Lamentablemente, en ese proceso hubo que
registrar la muerte de niños quienes, tomando confiadamente como zonas de juego
las profundas oquedades y galerías de tierra, quedaron atrapados o fueron
sorprendidos cuando las enormes máquinas hacían el relleno después de haber
sido colocadas las tuberías. Luto de hogares por imprudencia de los chicos, descuidos
de los padres, imprevisiones de la empresa y negligencia de la autoridad.
Antes de eso, la gente se proveía del
líquido esencial mediante el acarreo en recipientes de hojalata de veinte
litros donde originalmente venían la manteca (con que se guisaba todo antes de
llegar los aceites vegetales) y el alcohol marca Victoria. Una vez limpios, de
dos de sus orillas opuestas se clavaba un pedazo de palo, por lo general de
escoba, que tenía el grosor adecuado para evitar lastimaduras en las manos.
Se hacía el trato con el dueño del pozo
artesiano más próximo al domicilio de cada quien, y así los miembros de la
familia (mujeres y hombres por igual) subían el agua mediante rondanas de
fierro (que llamábamos “rondanillas”) o cigüeñales (nombradas “cigüeñas”), vaciaban
el contenido en los denominados tambos y los conducían colgados de los brazos o
mediante las “palancas” que nos atravesaban los hombros y de cuyos extremos
pendían sendos cables terminados en ganchos sujetos al centro de los palos en
los tambos.
El acarreo se hacía también en barriles de
madera que eran rodados jalándolos con una soga.
Y todo eso para llevar el agua de consumo humano,
la construcción, el riego de plantas y lo demás.

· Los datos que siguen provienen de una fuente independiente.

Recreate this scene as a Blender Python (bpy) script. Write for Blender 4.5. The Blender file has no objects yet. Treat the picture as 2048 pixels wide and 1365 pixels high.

Después la situación se alivió un poco cuando
fueron instaladas tomas de agua para el suministro público en algún punto del
barrio. Ahí había que formarse para llenar por turno los depósitos de cada
quién, y en tal sitio de reunión obligada se enteraba uno de las novedades al
tiempo que se evitaba que algún listo pretendiera adelantar el lugar que le
correspondía, o reservarlo dejando un “alcahuete” mientras iba rápidamente a
vaciar en casa el precioso elemento.
Ésa es parte de la historia de un pasado
duro y aleccionador. Ahora las cosas son un poco menos difíciles, aunque los
problemas persisten, como persiste, como siempre, la decisión de resolverlos.
EDUCACIÓN Y CRISIS
Las crisis de la sociedad son las de cada uno de sus
componentes.
Las “crisis de
valores” son, pues, crisis del hombre, y la respuesta consecuente a ello habrá
de ser la promoción y el fortalecimiento de los valores humanos, aquéllos que
el ser humano ha creado, adoptado y ejercitado para sustentar en ellos no sólo
su bienestar, desarrollo y realización, sino aun la supervivencia de su
especie.
La agresividad,
la corrupción, el afán de lucro desmedido, la ausencia de respeto en las
relaciones convivenciales, el fraude, las guerras y toda forma de conducta
antisocial que atenta contra la integridad y el patrimonio del otro, y el
desdén por las manifestaciones ejemplares de la cultura, son expresiones
genuinas del desconocimiento, la pérdida u omisión de aquellos valores.
En su deseable
recuperación, así como el logro de la subsecuente elevación de la calidad
personal y colectiva en búsqueda de la excelencia ciudadana, los sistemas
educativos están llamados a ejercer un desempeño que no tiene par.
Baja California
Sur, escenario de una cultura de la dificultad formada desde su más remoto
pasado, posee valores que le han dado perfil y que deben ser estimulados en la
procuración de su reconocimiento y práctica.
Es verdad
incontrovertible que en Sudcalifornia vive latente el germen de la excelencia
ciudadana al cual le ha impedido desarrollarse esta época de preferencia
materiales sobre los más altos bienes del hombre.
Este pueblo no
padeció la esclavitud, ni el repartimiento ni la encomienda, instituciones
coloniales que marcaron definitivamente el carácter de los mexicanos del resto
del país, pero que aquí no inocularon sus secuelas aberrantes.
Este pueblo se
ha formado en una naturaleza avara que le exige, desde siempre, mayor esfuerzo,
mayor denuedo y, generalmente, mayor sacrificio y persistencia. Por eso es
reservorio de virtudes especiales.
Que este empeño
del sector educativo y de toda la sociedad del estado reintegren al pueblo
sudcaliforniano la fe en sus propias e infinitas posibilidades de ser, hacer y
crecer ejemplar y trascendentemente en sí mismo y en el contexto nacional.